-------- MATERIAL

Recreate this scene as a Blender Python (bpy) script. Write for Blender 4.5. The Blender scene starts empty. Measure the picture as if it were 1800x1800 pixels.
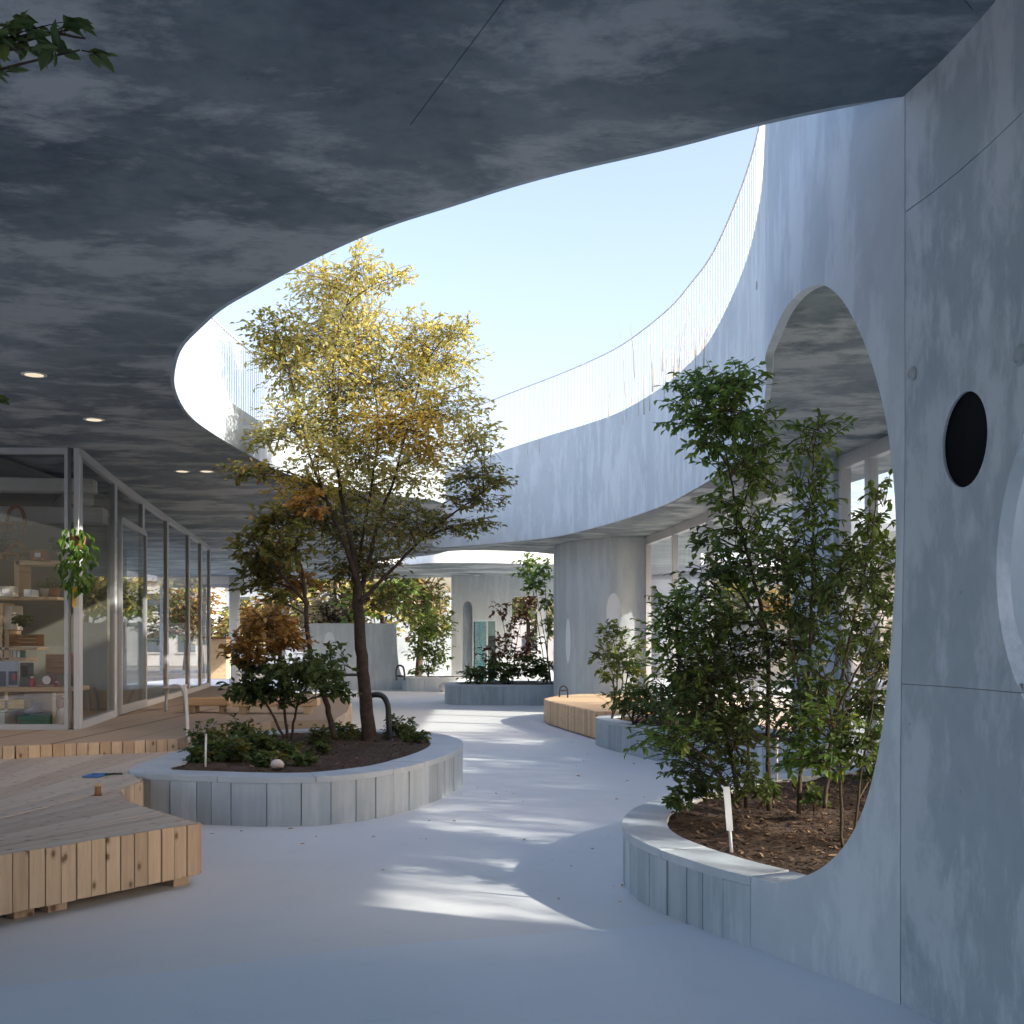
import bpy, math, random
import numpy as np
from mathutils import Vector, geometry, noise as mnoise

random.seed(11)
rng = np.random.default_rng(11)
sc = bpy.context.scene
col = sc.collection
R = math.radians

# ------------------------------------------------------------------ camera, sky, sun, exposure
EYE, FP, HY = 1.45, 2000.0, 1132.0            # eye height, focal length and horizon row of the 1800 px photograph
cam = bpy.data.cameras.new('camera')
cam.sensor_width = 36.0
cam.lens = 36.0 * FP / 1800.0
cam.shift_y = (HY - 900.0) / 1800.0
cam.clip_start, cam.clip_end = 0.05, 3000.0
cam_o = bpy.data.objects.new('camera', cam)
cam_o.location = (0, 0, EYE)
cam_o.rotation_euler = (R(90), 0, 0)
col.objects.link(cam_o)
sc.camera = cam_o

SUN_AZ, SUN_EL = R(114), R(25)                 # azimuth measured from straight ahead towards the right
world = bpy.data.worlds.new('World')
sc.world = world
world.use_nodes = True
wn = world.node_tree
wn.nodes.clear()
sky = wn.nodes.new('ShaderNodeTexSky')
sky.sky_type = 'NISHITA'
sky.sun_disc = False
sky.sun_elevation = SUN_EL
sky.sun_rotation = SUN_AZ
sky.altitude = 50
sky.air_density = 1.15
sky.dust_density = 4.6
sky.ozone_density = 0.6
wb = wn.nodes.new('ShaderNodeBackground')
wb.inputs['Strength'].default_value = 0.115
wo = wn.nodes.new('ShaderNodeOutputWorld')
tint = wn.nodes.new('ShaderNodeMix')
tint.data_type, tint.blend_type = 'RGBA', 'MULTIPLY'
tint.inputs[0].default_value = 1.0
tint.inputs[7].default_value = (1.02, .94, .99, 1)
wn.links.new(sky.outputs[0], tint.inputs[6])
wn.links.new(tint.outputs[2], wb.inputs['Color'])
wn.links.new(wb.outputs[0], wo.inputs['Surface'])

sun = bpy.data.lights.new('sun', 'SUN')
sun.energy = 2.0
sun.angle = R(0.8)
sun.color = (1.0, 0.93, 0.82)
sun_o = bpy.data.objects.new('sun', sun)
sd = Vector((math.sin(SUN_AZ) * math.cos(SUN_EL), math.cos(SUN_AZ) * math.cos(SUN_EL), math.sin(SUN_EL)))
sun_o.rotation_euler = sd.to_track_quat('Z', 'Y').to_euler()
sun_o.location = (6, 30, 30)
col.objects.link(sun_o)

vs = sc.view_settings
vs.view_transform = 'Standard'
vs.look = 'None'
vs.exposure = 1.98
vs.gamma = 1.0
vs.use_curve_mapping = False
sc.cycles.use_denoising = True
sc.cycles.max_bounces = 10
sc.cycles.diffuse_bounces = 6
sc.cycles.transparent_max_bounces = 16
sc.cycles.sample_clamp_indirect = 6.0
sc.cycles.caustics_reflective = False
sc.cycles.caustics_refractive = False

ZC = 3.65                                     # ceiling height

def P(x, y, z):                               # photograph pixel of a point at a known height -> place
    d = FP * (z - EYE) / (HY - y)
    return Vector(((x - 900.0) / FP * d, d, z))

def D(x, y, d):                               # photograph pixel of a point at a known distance -> place
    return Vector(((x - 900.0) / FP * d, d, EYE + (HY - y) / FP * d))

# ------------------------------------------------------------------ materials
class NT:
    def __init__(s, name):
        s.m = bpy.data.materials.new(name)
        s.m.use_nodes = True
        s.t = s.m.node_tree
        s.t.nodes.clear()
        s.out = s.n('ShaderNodeOutputMaterial')
    def n(s, typ, **kw):
        nd = s.t.nodes.new(typ)
        for k, v in kw.items():
            if k[0] == '_':
                setattr(nd, k[1:], v)
            else:
                nd.inputs[k.replace('__', ' ')].default_value = v
        return nd
    def l(s, a, b):
        s.t.links.new(a, b)
    def coords(s, scale=(1, 1, 1), rot=(0, 0, 0), kind='Object'):
        tc = s.n('ShaderNodeTexCoord')
        mp = s.n('ShaderNodeMapping')
        mp.inputs['Scale'].default_value = scale
        mp.inputs['Rotation'].default_value = rot
        s.l(tc.outputs[kind], mp.inputs['Vector'])
        return mp.outputs[0]
    def noise(s, vec, scale, detail=5, rough=.55, dist=0.0):
        nd = s.n('ShaderNodeTexNoise', Scale=scale, Detail=detail, Roughness=rough, Distortion=dist)
        s.l(vec, nd.inputs['Vector'])
        return nd.outputs['Fac']
    def ramp(s, fac, stops):
        r = s.n('ShaderNodeValToRGB')
        e = r.color_ramp.elements
        while len(e) > 1:
            e.remove(e[0])
        e[0].position, e[0].color = stops[0][0], c4(stops[0][1])
        for p, c in stops[1:]:
            q = e.new(p)
            q.color = c4(c)
        s.l(fac, r.inputs[0])
        return r.outputs[0]
    def mix(s, fac, a, b, mode='MIX'):
        nd = s.n('ShaderNodeMix', _data_type='RGBA', _blend_type=mode)
        for v, i in ((fac, 0), (a, 6), (b, 7)):
            if isinstance(v, (int, float)):
                nd.inputs[i].default_value = v
            elif isinstance(v, tuple):
                nd.inputs[i].default_value = c4(v)
            else:
                s.l(v, nd.inputs[i])
        return nd.outputs[2]
    def math(s, op, a, b=None):
        nd = s.n('ShaderNodeMath', _operation=op)
        for v, i in ((a, 0), (b, 1)):
            if v is None:
                continue
            if isinstance(v, (int, float)):
                nd.inputs[i].default_value = v
            else:
                s.l(v, nd.inputs[i])
        return nd.outputs[0]
    def bsdf(s, color, rough=.6, bump=None, bstr=.2, bdist=.01, spec=.4, metal=0.0):
        b = s.n('ShaderNodeBsdfPrincipled', Metallic=metal)
        b.inputs['Specular IOR Level'].default_value = spec
        for v, k in ((color, 'Base Color'), (rough, 'Roughness')):
            if isinstance(v, (int, float)):
                b.inputs[k].default_value = v
            elif isinstance(v, tuple):
                b.inputs[k].default_value = c4(v)
            else:
                s.l(v, b.inputs[k])
        if bump is not None:
            bp = s.n('ShaderNodeBump', Strength=bstr, Distance=bdist)
            s.l(bump, bp.inputs['Height'])
            s.l(bp.outputs[0], b.inputs['Normal'])
        s.l(b.outputs[0], s.out.inputs['Surface'])
        return b

def c4(c):
    if isinstance(c, (int, float)):
        return (c, c, c, 1)
    return (c[0], c[1], c[2], 1)

def concrete(name, base, dark, light, streak=(1, 1, 1), patch=.45, rough=.7, big=.55, stain=.5, bump=.25, tint=0.0, ps=1.7):
    t = NT(name)
    v = t.coords()
    vs_ = t.coords(scale=streak)
    n1 = t.noise(v, big, 7, .62, .25)
    n2 = t.noise(vs_, ps, 9, .68, .15)
    n3 = t.noise(v, 9.0, 6, .6)
    n4 = t.noise(vs_, 4.0, 7, .72, .2)
    c = t.mix(t.ramp(n1, [(.34, 0.0), (.66, 1.0)]), dark, base)
    c = t.mix(t.math('MULTIPLY', t.ramp(n2, [(.48, 0.0), (.57, 1.0)]), patch), c, light)
    c = t.mix(t.math('MULTIPLY', t.ramp(n4, [(.54, 0.0), (.72, 1.0)]), stain), c, dark)
    c = t.mix(t.math('MULTIPLY', t.ramp(n3, [(.3, 0.0), (.8, 1.0)]), .25), c, light)
    spots = t.n('ShaderNodeTexVoronoi', Scale=4.5)
    t.l(v, spots.inputs['Vector'])
    dots = t.ramp(spots.outputs['Distance'], [(.018, 1.0), (.03, 0.0)])
    c = t.mix(t.math('MULTIPLY', dots, .5), c, (dark[0] * .4, dark[1] * .4, dark[2] * .4))
    if tint:
        oi = t.n('ShaderNodeObjectInfo')
        c = t.mix(1.0, c, t.ramp(oi.outputs['Random'], [(0, 1 - tint), (.5, 1.0), (1, 1 + tint)]), 'MULTIPLY')
    hgt = t.math('ADD', t.math('MULTIPLY', n4, .7), t.math('MULTIPLY', n3, .4))
    t.bsdf(c, t.ramp(n2, [(.3, rough + .08), (.7, rough - .1)]), hgt, bump, .006)
    return t.m

M = {}
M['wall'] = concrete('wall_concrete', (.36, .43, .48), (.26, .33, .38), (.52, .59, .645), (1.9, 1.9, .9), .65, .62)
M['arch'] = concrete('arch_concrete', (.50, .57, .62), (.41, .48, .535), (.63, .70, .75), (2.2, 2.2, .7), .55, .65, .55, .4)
M['ring'] = concrete('ring_concrete', (.64, .71, .755), (.56, .63, .68), (.71, .77, .81), (3.2, 3.2, .3), .4, .7, .5, .35)
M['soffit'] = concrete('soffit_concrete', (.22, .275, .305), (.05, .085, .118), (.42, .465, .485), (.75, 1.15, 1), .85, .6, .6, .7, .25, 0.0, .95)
M['kerb'] = concrete('kerb_concrete', (.41, .485, .53), (.31, .38, .43), (.51, .58, .625), (4, 4, .5), .5, .7, 1.2, .4, .25, .13)
M['cap'] = concrete('cap_concrete', (.46, .53, .575), (.38, .445, .495), (.54, .60, .64), (2, 2, 2), .4, .6, 1.0, .3)
M['far'] = concrete('far_concrete', (.44, .50, .54), (.34, .40, .45), (.54, .60, .635), (2.2, 2.2, .35), .5, .7, .6, .45)

def floor_mat(name, a, b):
    t = NT(name)
    v = t.coords()
    n1 = t.noise(v, .45, 5, .55, .4)
    n2 = t.noise(v, 3.0, 6, .6)
    n3 = t.noise(v, 60.0, 3, .6)
    c = t.mix(t.ramp(n1, [(.3, 0.0), (.7, 1.0)]), a, b)
    c = t.mix(t.math('MULTIPLY', t.ramp(n2, [(.55, 0.0), (.75, 1.0)]), .18), c, (b[0] * .8, b[1] * .8, b[2] * .8))
    sc2 = t.noise(t.coords(scale=(1.0, .35, 1)), 5.0, 8, .75, .6)
    c = t.mix(t.math('MULTIPLY', t.ramp(sc2, [(.60, 0.0), (.74, 1.0)]), .22), c, (b[0] * .66, b[1] * .64, b[2] * .62))
    sp_ = t.noise(v, 150.0, 2, .5)
    c = t.mix(t.math('MULTIPLY', t.ramp(sp_, [(.66, 0.0), (.72, 1.0)]), .35), c, (b[0] * .55, b[1] * .53, b[2] * .5))
    t.bsdf(c, t.ramp(n2, [(.3, .50), (.7, .62)]), t.math('ADD', n3, t.math('MULTIPLY', n2, 2.0)), .12, .003, .35)
    return t.m

M['floor'] = floor_mat('floor_resin', (.70, .73, .735), (.66, .695, .705))
M['floor_blue'] = floor_mat('floor_resin_blue', (.67, .745, .80), (.65, .725, .78))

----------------

▶ [EXERCISE GOAL]:
Would you reproduce the lines above, from the very first through the line containing "sc.camera = cam_o", exactly and without the pictures?

▶ [EXERCISE SOLUTION]:
Recreate this scene as a Blender Python (bpy) script. Write for Blender 4.5. The Blender scene starts empty. Measure the picture as if it were 1800x1800 pixels.
import bpy, math, random
import numpy as np
from mathutils import Vector, geometry, noise as mnoise

random.seed(11)
rng = np.random.default_rng(11)
sc = bpy.context.scene
col = sc.collection
R = math.radians

# ------------------------------------------------------------------ camera, sky, sun, exposure
EYE, FP, HY = 1.45, 2000.0, 1132.0            # eye height, focal length and horizon row of the 1800 px photograph
cam = bpy.data.cameras.new('camera')
cam.sensor_width = 36.0
cam.lens = 36.0 * FP / 1800.0
cam.shift_y = (HY - 900.0) / 1800.0
cam.clip_start, cam.clip_end = 0.05, 3000.0
cam_o = bpy.data.objects.new('camera', cam)
cam_o.location = (0, 0, EYE)
cam_o.rotation_euler = (R(90), 0, 0)
col.objects.link(cam_o)
sc.camera = cam_o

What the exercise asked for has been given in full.